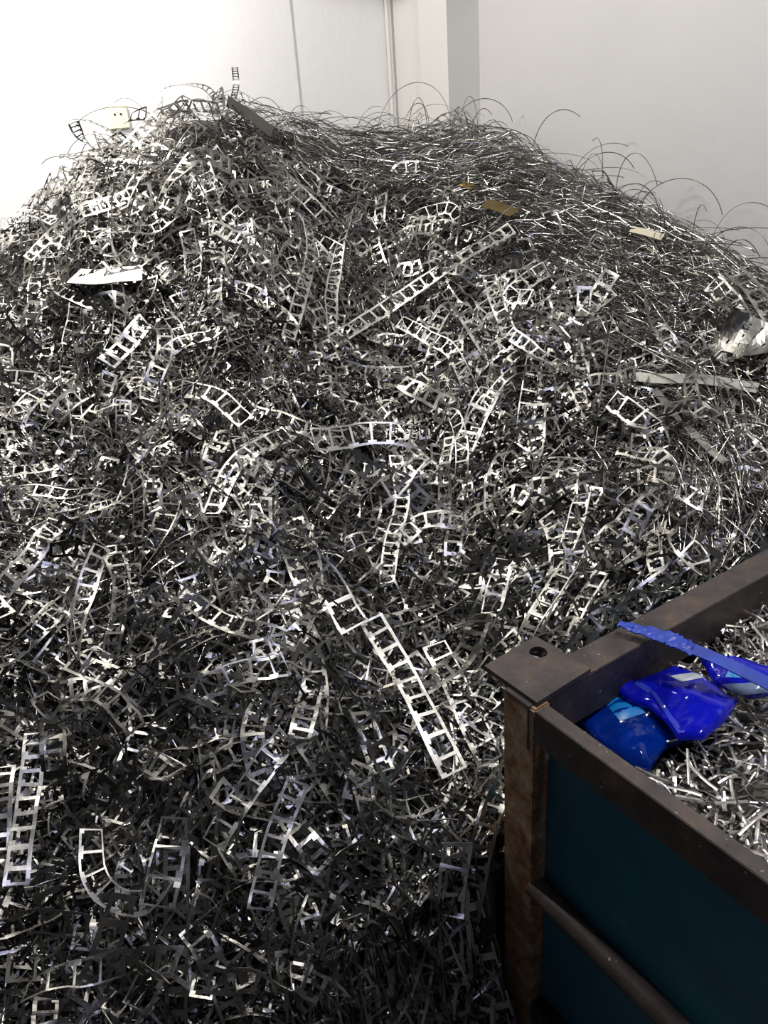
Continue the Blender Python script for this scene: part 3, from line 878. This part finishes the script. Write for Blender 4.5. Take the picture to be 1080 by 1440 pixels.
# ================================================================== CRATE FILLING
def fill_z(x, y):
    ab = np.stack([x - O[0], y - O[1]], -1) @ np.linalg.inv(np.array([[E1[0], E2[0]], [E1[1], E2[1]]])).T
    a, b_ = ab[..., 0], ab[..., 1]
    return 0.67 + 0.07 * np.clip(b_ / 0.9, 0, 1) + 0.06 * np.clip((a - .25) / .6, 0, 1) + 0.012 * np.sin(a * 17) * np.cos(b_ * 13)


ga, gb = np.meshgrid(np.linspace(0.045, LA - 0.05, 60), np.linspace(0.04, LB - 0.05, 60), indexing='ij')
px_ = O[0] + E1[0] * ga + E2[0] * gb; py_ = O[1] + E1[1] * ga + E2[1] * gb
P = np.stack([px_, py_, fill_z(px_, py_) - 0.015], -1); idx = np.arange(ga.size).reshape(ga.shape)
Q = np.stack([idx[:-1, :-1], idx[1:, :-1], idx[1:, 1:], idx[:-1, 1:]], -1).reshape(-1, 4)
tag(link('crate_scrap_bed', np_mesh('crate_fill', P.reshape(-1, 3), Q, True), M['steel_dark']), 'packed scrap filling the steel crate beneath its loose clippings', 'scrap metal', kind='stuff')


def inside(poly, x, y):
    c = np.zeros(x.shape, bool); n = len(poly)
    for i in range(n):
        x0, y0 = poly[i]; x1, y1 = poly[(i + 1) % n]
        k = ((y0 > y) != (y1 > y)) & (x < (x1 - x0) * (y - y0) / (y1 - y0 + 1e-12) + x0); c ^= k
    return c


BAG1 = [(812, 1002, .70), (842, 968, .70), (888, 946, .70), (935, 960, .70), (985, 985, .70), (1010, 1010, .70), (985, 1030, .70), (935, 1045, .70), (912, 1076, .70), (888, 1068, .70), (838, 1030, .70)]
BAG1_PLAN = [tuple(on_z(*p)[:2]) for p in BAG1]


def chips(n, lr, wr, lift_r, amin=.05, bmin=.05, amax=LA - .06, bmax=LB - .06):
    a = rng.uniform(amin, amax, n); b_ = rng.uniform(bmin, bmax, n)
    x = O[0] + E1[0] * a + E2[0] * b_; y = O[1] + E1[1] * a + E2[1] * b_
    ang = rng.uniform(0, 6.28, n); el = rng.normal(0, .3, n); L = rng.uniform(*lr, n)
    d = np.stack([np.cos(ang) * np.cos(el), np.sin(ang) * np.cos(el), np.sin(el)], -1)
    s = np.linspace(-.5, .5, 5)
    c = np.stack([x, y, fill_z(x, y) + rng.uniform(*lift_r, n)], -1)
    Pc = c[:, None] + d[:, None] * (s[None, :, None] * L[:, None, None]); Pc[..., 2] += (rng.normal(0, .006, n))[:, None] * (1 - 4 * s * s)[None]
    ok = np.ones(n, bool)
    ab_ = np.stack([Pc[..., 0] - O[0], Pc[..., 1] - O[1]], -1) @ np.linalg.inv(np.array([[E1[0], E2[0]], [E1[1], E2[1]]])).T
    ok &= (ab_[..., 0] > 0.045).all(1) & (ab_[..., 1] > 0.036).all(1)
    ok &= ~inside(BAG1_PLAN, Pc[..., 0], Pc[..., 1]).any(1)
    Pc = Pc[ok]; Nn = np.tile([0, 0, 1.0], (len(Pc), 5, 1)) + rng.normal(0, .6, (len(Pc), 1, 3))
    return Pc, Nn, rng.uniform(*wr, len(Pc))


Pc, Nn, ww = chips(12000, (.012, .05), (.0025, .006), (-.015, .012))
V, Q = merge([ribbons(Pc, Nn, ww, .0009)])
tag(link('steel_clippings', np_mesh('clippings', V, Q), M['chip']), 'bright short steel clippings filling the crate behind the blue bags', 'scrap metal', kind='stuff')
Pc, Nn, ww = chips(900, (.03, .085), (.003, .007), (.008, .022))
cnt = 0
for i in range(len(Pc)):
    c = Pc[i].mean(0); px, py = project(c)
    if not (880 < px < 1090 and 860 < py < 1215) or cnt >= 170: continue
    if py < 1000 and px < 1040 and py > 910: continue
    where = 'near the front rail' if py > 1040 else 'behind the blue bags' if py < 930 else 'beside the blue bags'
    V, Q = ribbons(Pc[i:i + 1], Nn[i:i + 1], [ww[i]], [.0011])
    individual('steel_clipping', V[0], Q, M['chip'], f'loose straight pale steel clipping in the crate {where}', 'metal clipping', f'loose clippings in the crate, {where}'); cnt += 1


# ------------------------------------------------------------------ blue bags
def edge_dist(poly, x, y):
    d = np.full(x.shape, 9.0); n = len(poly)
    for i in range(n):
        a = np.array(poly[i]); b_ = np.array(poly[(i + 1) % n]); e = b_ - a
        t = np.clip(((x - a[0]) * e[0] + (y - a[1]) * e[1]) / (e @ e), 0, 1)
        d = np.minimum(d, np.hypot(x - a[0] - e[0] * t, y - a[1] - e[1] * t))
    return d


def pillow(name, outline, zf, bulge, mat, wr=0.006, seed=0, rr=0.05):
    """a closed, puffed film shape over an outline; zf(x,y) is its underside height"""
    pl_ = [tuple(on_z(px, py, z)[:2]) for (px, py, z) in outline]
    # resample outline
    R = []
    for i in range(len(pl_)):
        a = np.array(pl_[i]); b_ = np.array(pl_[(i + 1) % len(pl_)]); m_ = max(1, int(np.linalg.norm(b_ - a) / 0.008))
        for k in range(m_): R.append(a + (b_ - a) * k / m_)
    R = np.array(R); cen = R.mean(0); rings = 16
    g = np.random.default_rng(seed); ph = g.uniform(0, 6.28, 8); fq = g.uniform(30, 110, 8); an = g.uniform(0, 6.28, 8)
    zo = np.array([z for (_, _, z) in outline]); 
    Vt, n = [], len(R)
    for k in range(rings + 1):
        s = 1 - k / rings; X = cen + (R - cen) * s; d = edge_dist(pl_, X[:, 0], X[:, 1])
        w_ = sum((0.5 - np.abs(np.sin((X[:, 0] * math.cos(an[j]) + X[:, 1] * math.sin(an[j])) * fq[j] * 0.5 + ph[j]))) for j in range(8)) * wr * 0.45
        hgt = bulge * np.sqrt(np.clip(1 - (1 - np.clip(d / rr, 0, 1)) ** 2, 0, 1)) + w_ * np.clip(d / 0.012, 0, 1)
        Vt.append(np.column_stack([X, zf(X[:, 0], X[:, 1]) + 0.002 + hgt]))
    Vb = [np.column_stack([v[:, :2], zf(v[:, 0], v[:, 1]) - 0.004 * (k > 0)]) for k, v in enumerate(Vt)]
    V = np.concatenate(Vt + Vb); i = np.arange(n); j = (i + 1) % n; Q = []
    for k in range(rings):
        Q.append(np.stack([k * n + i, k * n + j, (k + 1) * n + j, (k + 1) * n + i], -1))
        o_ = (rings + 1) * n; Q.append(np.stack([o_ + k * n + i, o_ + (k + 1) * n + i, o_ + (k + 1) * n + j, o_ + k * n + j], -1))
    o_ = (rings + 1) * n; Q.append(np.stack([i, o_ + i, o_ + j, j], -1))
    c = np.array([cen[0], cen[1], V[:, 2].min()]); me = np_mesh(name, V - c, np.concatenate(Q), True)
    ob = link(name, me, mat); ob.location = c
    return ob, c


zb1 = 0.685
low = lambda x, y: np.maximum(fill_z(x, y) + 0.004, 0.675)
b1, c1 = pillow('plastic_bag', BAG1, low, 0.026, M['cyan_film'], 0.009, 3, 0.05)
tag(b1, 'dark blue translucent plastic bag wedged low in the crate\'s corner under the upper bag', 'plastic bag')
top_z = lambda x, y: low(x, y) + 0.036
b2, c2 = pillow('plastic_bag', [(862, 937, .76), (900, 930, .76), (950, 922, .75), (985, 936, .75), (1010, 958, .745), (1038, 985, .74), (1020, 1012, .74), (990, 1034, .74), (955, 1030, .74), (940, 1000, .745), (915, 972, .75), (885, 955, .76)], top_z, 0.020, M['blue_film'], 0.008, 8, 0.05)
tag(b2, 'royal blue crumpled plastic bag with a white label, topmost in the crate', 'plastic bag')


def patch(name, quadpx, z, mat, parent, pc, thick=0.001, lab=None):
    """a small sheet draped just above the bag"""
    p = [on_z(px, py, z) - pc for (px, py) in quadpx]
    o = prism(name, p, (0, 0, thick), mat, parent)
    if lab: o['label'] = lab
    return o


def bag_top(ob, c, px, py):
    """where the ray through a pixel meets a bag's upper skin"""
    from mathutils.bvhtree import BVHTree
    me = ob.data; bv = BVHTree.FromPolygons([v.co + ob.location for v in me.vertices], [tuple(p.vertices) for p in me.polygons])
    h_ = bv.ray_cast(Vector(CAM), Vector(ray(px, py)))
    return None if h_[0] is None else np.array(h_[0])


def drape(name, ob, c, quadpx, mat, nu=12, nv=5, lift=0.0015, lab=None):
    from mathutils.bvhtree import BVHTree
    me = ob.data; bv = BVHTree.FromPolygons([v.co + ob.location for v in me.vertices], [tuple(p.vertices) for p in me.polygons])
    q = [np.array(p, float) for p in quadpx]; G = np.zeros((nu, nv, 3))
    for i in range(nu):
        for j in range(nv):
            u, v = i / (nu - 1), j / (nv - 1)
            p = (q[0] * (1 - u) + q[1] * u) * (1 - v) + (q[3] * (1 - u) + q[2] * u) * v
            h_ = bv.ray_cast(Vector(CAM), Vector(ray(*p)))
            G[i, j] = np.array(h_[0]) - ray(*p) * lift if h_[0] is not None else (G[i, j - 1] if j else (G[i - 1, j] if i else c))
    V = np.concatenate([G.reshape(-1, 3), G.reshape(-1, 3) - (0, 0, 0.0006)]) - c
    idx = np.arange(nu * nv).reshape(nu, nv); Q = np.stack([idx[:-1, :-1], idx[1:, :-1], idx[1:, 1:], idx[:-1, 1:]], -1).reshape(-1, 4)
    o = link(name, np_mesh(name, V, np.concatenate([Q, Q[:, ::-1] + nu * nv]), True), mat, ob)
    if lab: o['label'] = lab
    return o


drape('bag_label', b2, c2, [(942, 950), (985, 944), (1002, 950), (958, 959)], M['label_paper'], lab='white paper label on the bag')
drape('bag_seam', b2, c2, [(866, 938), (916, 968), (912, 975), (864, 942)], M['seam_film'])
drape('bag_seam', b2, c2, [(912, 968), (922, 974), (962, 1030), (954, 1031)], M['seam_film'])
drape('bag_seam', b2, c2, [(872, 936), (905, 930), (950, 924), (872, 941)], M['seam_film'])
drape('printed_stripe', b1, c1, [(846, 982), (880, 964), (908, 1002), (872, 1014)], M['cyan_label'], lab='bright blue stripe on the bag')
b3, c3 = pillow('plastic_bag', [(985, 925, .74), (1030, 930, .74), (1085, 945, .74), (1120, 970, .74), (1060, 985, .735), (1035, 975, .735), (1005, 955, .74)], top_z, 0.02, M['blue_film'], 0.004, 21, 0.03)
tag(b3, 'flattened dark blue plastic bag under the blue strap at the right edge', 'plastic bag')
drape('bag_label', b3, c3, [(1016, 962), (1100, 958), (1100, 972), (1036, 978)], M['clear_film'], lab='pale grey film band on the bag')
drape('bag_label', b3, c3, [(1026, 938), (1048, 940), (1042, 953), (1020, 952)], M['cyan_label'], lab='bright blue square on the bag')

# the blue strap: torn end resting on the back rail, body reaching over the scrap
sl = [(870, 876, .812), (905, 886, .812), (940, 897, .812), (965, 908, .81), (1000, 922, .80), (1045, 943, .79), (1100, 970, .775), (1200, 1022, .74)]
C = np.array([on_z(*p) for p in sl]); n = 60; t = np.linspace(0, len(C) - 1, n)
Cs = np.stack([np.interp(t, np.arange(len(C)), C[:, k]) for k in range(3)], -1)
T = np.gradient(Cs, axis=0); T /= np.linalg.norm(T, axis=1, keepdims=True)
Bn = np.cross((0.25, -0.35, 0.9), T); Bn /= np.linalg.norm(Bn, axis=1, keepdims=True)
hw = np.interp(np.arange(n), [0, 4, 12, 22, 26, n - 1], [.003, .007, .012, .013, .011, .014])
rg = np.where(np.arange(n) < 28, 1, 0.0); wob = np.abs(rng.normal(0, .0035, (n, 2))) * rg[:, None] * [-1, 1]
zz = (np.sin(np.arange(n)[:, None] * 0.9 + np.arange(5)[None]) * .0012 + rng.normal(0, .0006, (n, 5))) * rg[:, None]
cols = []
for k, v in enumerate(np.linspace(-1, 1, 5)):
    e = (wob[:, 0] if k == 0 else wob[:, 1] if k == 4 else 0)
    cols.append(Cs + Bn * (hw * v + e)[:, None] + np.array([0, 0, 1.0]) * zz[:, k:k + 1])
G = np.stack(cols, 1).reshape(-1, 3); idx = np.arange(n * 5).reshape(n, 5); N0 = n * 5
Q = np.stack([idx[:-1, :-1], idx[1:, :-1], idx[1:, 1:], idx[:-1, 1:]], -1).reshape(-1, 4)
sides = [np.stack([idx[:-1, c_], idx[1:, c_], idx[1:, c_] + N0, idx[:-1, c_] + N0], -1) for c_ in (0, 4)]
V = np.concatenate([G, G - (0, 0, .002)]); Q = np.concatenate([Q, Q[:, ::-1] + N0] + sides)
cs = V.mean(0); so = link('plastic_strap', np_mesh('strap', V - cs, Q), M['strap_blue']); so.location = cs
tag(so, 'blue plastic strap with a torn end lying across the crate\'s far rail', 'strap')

#####

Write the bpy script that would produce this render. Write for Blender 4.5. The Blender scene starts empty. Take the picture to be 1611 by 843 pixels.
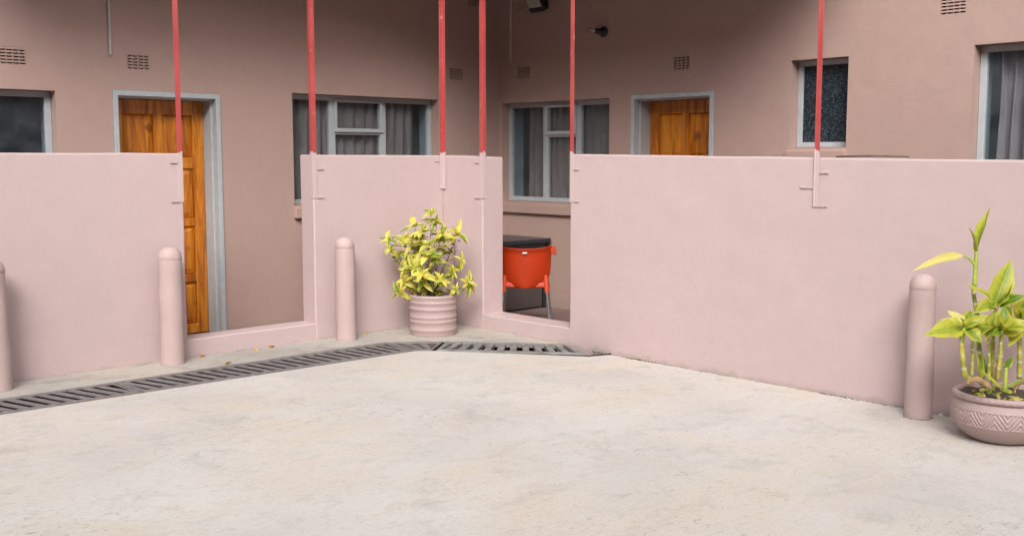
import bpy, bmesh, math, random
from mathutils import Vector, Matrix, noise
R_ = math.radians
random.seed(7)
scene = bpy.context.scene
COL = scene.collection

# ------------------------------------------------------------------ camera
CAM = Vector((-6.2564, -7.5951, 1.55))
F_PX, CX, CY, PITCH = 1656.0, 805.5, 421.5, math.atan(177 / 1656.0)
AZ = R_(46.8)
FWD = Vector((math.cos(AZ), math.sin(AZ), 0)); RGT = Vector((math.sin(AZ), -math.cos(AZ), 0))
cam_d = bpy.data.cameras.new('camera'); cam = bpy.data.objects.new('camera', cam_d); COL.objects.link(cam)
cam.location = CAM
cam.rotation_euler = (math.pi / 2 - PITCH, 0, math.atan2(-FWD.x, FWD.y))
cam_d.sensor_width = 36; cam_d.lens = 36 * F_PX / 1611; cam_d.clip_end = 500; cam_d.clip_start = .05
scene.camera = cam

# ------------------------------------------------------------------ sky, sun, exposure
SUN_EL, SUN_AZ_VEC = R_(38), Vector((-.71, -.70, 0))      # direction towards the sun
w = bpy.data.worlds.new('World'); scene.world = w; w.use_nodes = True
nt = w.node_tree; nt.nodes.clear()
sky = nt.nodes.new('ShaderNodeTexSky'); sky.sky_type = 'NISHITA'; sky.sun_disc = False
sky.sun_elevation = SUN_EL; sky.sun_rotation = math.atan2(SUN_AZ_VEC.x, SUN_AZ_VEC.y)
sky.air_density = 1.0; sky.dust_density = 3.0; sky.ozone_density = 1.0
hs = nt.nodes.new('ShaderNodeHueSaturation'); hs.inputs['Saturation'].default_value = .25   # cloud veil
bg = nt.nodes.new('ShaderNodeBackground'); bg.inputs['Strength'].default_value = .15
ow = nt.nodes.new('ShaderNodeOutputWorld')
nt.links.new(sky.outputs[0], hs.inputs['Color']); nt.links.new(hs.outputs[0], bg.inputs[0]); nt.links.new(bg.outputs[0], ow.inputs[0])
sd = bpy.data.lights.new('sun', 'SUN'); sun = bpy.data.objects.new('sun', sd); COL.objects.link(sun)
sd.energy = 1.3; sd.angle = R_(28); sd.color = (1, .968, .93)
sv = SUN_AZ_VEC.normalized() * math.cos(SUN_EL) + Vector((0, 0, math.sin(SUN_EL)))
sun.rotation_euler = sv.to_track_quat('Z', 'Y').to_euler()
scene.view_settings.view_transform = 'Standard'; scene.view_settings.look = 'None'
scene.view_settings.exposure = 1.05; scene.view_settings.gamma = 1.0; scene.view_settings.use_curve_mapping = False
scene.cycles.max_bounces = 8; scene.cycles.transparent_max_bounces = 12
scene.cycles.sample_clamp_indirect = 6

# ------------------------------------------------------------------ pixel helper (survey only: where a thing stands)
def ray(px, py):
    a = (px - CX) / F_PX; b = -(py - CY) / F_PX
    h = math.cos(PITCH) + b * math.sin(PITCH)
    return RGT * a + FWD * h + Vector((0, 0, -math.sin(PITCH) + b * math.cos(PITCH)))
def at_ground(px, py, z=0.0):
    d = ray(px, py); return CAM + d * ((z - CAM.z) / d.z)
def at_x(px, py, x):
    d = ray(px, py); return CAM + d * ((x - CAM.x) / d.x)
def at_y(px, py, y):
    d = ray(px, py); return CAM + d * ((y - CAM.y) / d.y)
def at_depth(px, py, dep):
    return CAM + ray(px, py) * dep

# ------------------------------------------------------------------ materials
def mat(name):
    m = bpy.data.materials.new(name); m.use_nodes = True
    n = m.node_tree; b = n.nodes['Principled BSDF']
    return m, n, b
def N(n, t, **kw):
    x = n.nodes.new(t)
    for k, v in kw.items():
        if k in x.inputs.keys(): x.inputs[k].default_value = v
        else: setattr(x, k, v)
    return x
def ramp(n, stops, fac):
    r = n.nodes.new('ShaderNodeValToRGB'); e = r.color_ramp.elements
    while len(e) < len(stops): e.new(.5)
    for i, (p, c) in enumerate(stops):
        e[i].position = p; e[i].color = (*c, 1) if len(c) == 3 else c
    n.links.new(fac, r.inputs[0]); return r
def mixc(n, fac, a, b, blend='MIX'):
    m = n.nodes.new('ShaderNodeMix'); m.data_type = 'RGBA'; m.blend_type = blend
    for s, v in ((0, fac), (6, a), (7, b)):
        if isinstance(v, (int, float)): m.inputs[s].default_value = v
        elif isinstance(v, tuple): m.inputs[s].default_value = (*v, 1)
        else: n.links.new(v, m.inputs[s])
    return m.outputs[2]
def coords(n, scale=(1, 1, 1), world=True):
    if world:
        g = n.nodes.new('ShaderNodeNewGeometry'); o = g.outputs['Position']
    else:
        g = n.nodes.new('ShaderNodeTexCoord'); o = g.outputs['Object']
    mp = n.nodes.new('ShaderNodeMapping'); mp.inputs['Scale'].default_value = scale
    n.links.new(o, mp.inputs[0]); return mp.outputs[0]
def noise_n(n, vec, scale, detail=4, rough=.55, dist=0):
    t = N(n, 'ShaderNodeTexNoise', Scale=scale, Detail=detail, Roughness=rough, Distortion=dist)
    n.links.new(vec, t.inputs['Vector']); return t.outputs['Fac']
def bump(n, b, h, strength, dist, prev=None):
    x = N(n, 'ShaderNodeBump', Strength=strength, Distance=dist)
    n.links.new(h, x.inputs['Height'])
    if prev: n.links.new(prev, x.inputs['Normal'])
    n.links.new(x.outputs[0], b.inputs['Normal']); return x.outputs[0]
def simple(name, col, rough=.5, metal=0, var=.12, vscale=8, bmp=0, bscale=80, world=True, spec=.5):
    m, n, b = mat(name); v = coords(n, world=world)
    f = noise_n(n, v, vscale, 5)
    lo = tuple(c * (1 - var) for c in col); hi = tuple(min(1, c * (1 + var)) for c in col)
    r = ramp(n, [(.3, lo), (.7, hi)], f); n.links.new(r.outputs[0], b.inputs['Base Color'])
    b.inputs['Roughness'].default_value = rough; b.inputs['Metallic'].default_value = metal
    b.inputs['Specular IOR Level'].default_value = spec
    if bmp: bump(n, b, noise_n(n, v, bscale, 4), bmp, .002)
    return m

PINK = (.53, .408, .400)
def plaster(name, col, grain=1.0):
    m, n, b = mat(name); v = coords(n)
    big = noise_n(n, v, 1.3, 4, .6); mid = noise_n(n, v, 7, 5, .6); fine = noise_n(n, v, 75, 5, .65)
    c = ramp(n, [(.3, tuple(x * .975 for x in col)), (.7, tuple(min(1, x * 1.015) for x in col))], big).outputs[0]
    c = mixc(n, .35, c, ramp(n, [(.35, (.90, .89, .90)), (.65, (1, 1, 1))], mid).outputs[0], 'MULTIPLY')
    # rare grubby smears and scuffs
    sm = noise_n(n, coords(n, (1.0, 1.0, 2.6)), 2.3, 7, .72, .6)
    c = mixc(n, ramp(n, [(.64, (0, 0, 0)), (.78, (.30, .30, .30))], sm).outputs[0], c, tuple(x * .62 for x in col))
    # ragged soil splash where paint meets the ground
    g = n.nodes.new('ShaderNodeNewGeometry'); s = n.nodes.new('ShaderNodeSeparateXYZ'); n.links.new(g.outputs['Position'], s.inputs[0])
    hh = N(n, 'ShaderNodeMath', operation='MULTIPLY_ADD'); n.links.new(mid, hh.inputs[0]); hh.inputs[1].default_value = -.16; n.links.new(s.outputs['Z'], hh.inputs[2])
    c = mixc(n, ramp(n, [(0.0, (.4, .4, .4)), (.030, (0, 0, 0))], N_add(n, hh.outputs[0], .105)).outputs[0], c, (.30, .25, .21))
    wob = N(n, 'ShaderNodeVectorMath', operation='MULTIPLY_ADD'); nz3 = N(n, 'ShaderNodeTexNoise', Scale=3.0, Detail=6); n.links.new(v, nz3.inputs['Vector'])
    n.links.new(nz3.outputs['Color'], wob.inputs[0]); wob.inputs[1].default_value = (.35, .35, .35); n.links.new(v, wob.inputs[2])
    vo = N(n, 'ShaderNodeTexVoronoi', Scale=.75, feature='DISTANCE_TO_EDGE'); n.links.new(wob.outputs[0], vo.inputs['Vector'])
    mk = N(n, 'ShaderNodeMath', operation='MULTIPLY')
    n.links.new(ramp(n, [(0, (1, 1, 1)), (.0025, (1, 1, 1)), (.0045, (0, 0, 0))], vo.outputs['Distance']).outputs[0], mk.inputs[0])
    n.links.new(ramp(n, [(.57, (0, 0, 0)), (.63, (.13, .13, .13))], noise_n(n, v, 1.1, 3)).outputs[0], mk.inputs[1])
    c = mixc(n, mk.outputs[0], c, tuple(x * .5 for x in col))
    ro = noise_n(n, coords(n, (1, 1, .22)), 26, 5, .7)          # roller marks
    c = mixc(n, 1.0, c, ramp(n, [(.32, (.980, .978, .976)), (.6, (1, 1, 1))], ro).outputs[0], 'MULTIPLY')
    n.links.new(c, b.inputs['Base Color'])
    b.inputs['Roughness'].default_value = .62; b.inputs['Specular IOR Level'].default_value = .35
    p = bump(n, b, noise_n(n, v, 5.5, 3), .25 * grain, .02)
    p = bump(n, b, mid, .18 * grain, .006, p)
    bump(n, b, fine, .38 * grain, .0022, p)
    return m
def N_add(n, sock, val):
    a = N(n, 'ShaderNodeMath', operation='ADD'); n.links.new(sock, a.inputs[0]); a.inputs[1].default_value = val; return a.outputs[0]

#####

## WHAT IS REQUIRED
Set down, exactly and alone, the run of lines from the line that has "Continue the Blender" to the line that has "return 0.67 +".

## RESULT FOR THIS TASK
Continue the Blender Python script for this scene: part 3, from line 878. This part finishes the script. Write for Blender 4.5. Take the picture to be 1080 by 1440 pixels.
# ================================================================== CRATE FILLING
def fill_z(x, y):
    ab = np.stack([x - O[0], y - O[1]], -1) @ np.linalg.inv(np.array([[E1[0], E2[0]], [E1[1], E2[1]]])).T
    a, b_ = ab[..., 0], ab[..., 1]
    return 0.67 + 0.07 * np.clip(b_ / 0.9, 0, 1) + 0.06 * np.clip((a - .25) / .6, 0, 1) + 0.012 * np.sin(a * 17) * np.cos(b_ * 13)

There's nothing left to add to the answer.